» **DATASET CONTENT**:
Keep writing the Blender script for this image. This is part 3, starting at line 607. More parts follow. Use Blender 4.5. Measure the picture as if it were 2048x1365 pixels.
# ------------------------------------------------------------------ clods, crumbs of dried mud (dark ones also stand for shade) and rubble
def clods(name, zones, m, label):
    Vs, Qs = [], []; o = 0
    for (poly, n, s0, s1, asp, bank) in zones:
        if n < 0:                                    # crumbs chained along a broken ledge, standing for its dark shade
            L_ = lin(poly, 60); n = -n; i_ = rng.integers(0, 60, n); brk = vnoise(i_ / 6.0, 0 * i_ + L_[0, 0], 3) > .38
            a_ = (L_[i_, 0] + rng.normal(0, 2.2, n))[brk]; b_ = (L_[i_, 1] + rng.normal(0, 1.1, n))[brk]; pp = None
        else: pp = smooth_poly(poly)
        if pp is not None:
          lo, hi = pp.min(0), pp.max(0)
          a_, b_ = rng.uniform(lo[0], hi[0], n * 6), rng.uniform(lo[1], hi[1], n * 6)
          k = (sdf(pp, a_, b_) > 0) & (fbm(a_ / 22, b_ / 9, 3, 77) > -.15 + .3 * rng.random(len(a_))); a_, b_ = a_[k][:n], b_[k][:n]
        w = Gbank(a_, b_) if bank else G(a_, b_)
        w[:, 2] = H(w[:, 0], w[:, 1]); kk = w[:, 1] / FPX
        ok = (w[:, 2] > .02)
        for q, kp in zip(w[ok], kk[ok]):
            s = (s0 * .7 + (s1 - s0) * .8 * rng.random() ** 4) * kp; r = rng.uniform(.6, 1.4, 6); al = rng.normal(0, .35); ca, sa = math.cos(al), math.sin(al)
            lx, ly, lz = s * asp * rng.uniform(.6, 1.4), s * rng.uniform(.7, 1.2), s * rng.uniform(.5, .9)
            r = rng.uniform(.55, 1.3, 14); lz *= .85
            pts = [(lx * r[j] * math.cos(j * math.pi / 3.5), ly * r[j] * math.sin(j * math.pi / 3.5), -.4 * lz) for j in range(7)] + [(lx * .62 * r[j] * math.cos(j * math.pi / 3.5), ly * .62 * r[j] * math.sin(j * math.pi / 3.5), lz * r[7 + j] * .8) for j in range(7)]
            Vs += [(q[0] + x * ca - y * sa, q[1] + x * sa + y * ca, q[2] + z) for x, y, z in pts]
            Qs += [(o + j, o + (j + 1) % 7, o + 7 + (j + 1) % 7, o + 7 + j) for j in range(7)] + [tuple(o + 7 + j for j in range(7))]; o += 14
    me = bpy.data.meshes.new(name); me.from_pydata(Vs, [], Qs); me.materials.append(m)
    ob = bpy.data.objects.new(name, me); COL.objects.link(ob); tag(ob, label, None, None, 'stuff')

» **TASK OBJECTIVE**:
Can you give every line above again, exactly as written?

» **THE RESPONSE**:
Keep writing the Blender script for this image. This is part 3, starting at line 607. More parts follow. Use Blender 4.5. Measure the picture as if it were 2048x1365 pixels.
# ------------------------------------------------------------------ clods, crumbs of dried mud (dark ones also stand for shade) and rubble
def clods(name, zones, m, label):
    Vs, Qs = [], []; o = 0
    for (poly, n, s0, s1, asp, bank) in zones:
        if n < 0:                                    # crumbs chained along a broken ledge, standing for its dark shade
            L_ = lin(poly, 60); n = -n; i_ = rng.integers(0, 60, n); brk = vnoise(i_ / 6.0, 0 * i_ + L_[0, 0], 3) > .38
            a_ = (L_[i_, 0] + rng.normal(0, 2.2, n))[brk]; b_ = (L_[i_, 1] + rng.normal(0, 1.1, n))[brk]; pp = None
        else: pp = smooth_poly(poly)
        if pp is not None:
          lo, hi = pp.min(0), pp.max(0)
          a_, b_ = rng.uniform(lo[0], hi[0], n * 6), rng.uniform(lo[1], hi[1], n * 6)
          k = (sdf(pp, a_, b_) > 0) & (fbm(a_ / 22, b_ / 9, 3, 77) > -.15 + .3 * rng.random(len(a_))); a_, b_ = a_[k][:n], b_[k][:n]
        w = Gbank(a_, b_) if bank else G(a_, b_)
        w[:, 2] = H(w[:, 0], w[:, 1]); kk = w[:, 1] / FPX
        ok = (w[:, 2] > .02)
        for q, kp in zip(w[ok], kk[ok]):
            s = (s0 * .7 + (s1 - s0) * .8 * rng.random() ** 4) * kp; r = rng.uniform(.6, 1.4, 6); al = rng.normal(0, .35); ca, sa = math.cos(al), math.sin(al)
            lx, ly, lz = s * asp * rng.uniform(.6, 1.4), s * rng.uniform(.7, 1.2), s * rng.uniform(.5, .9)
            r = rng.uniform(.55, 1.3, 14); lz *= .85
            pts = [(lx * r[j] * math.cos(j * math.pi / 3.5), ly * r[j] * math.sin(j * math.pi / 3.5), -.4 * lz) for j in range(7)] + [(lx * .62 * r[j] * math.cos(j * math.pi / 3.5), ly * .62 * r[j] * math.sin(j * math.pi / 3.5), lz * r[7 + j] * .8) for j in range(7)]
            Vs += [(q[0] + x * ca - y * sa, q[1] + x * sa + y * ca, q[2] + z) for x, y, z in pts]
            Qs += [(o + j, o + (j + 1) % 7, o + 7 + (j + 1) % 7, o + 7 + j) for j in range(7)] + [tuple(o + 7 + j for j in range(7))]; o += 14
    me = bpy.data.meshes.new(name); me.from_pydata(Vs, [], Qs); me.materials.append(m)
    ob = bpy.data.objects.new(name, me); COL.objects.link(ob); tag(ob, label, None, None, 'stuff')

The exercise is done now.